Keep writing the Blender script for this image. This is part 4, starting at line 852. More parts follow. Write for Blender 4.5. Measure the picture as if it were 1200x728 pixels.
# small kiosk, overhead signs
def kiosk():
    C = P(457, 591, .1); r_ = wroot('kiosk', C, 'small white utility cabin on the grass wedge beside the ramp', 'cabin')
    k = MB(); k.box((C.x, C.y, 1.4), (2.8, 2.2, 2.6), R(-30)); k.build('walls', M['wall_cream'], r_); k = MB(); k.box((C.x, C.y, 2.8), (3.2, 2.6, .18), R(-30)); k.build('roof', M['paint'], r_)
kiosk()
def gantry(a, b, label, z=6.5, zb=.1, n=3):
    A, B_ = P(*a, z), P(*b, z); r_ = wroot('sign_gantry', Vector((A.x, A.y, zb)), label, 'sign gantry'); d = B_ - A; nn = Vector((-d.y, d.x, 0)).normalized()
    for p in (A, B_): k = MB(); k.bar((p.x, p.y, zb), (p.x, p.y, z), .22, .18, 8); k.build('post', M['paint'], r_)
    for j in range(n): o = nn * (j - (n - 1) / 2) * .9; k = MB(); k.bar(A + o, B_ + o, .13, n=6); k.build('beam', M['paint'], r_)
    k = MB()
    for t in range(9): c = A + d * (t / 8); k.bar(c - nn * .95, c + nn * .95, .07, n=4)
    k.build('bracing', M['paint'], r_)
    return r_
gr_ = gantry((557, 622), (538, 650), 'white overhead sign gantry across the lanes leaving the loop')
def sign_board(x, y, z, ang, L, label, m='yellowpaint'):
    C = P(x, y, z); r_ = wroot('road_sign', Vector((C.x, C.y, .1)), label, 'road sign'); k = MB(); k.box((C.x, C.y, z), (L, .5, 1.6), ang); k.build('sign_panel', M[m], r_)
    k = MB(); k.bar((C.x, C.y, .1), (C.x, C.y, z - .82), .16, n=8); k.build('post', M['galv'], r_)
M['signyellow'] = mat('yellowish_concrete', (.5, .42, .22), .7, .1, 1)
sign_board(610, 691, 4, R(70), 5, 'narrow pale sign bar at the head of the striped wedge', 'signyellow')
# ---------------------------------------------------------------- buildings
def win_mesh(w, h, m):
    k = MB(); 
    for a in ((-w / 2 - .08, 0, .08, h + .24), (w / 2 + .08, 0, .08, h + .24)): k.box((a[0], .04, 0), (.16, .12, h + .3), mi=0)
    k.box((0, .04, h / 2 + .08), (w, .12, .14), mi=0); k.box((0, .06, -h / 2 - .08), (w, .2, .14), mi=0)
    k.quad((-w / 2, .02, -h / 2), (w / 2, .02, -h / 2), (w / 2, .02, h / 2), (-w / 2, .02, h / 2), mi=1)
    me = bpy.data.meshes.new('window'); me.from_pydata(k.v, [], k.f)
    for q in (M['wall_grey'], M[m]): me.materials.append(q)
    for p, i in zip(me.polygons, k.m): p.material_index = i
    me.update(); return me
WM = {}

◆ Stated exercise
Would you give the material above again, complete and exact?

◆ The solution
Keep writing the Blender script for this image. This is part 4, starting at line 852. More parts follow. Write for Blender 4.5. Measure the picture as if it were 1200x728 pixels.
# small kiosk, overhead signs
def kiosk():
    C = P(457, 591, .1); r_ = wroot('kiosk', C, 'small white utility cabin on the grass wedge beside the ramp', 'cabin')
    k = MB(); k.box((C.x, C.y, 1.4), (2.8, 2.2, 2.6), R(-30)); k.build('walls', M['wall_cream'], r_); k = MB(); k.box((C.x, C.y, 2.8), (3.2, 2.6, .18), R(-30)); k.build('roof', M['paint'], r_)
kiosk()
def gantry(a, b, label, z=6.5, zb=.1, n=3):
    A, B_ = P(*a, z), P(*b, z); r_ = wroot('sign_gantry', Vector((A.x, A.y, zb)), label, 'sign gantry'); d = B_ - A; nn = Vector((-d.y, d.x, 0)).normalized()
    for p in (A, B_): k = MB(); k.bar((p.x, p.y, zb), (p.x, p.y, z), .22, .18, 8); k.build('post', M['paint'], r_)
    for j in range(n): o = nn * (j - (n - 1) / 2) * .9; k = MB(); k.bar(A + o, B_ + o, .13, n=6); k.build('beam', M['paint'], r_)
    k = MB()
    for t in range(9): c = A + d * (t / 8); k.bar(c - nn * .95, c + nn * .95, .07, n=4)
    k.build('bracing', M['paint'], r_)
    return r_
gr_ = gantry((557, 622), (538, 650), 'white overhead sign gantry across the lanes leaving the loop')
def sign_board(x, y, z, ang, L, label, m='yellowpaint'):
    C = P(x, y, z); r_ = wroot('road_sign', Vector((C.x, C.y, .1)), label, 'road sign'); k = MB(); k.box((C.x, C.y, z), (L, .5, 1.6), ang); k.build('sign_panel', M[m], r_)
    k = MB(); k.bar((C.x, C.y, .1), (C.x, C.y, z - .82), .16, n=8); k.build('post', M['galv'], r_)
M['signyellow'] = mat('yellowish_concrete', (.5, .42, .22), .7, .1, 1)
sign_board(610, 691, 4, R(70), 5, 'narrow pale sign bar at the head of the striped wedge', 'signyellow')
# ---------------------------------------------------------------- buildings
def win_mesh(w, h, m):
    k = MB(); 
    for a in ((-w / 2 - .08, 0, .08, h + .24), (w / 2 + .08, 0, .08, h + .24)): k.box((a[0], .04, 0), (.16, .12, h + .3), mi=0)
    k.box((0, .04, h / 2 + .08), (w, .12, .14), mi=0); k.box((0, .06, -h / 2 - .08), (w, .2, .14), mi=0)
    k.quad((-w / 2, .02, -h / 2), (w / 2, .02, -h / 2), (w / 2, .02, h / 2), (-w / 2, .02, h / 2), mi=1)
    me = bpy.data.meshes.new('window'); me.from_pydata(k.v, [], k.f)
    for q in (M['wall_grey'], M[m]): me.materials.append(q)
    for p, i in zip(me.polygons, k.m): p.material_index = i
    me.update(); return me
WM = {}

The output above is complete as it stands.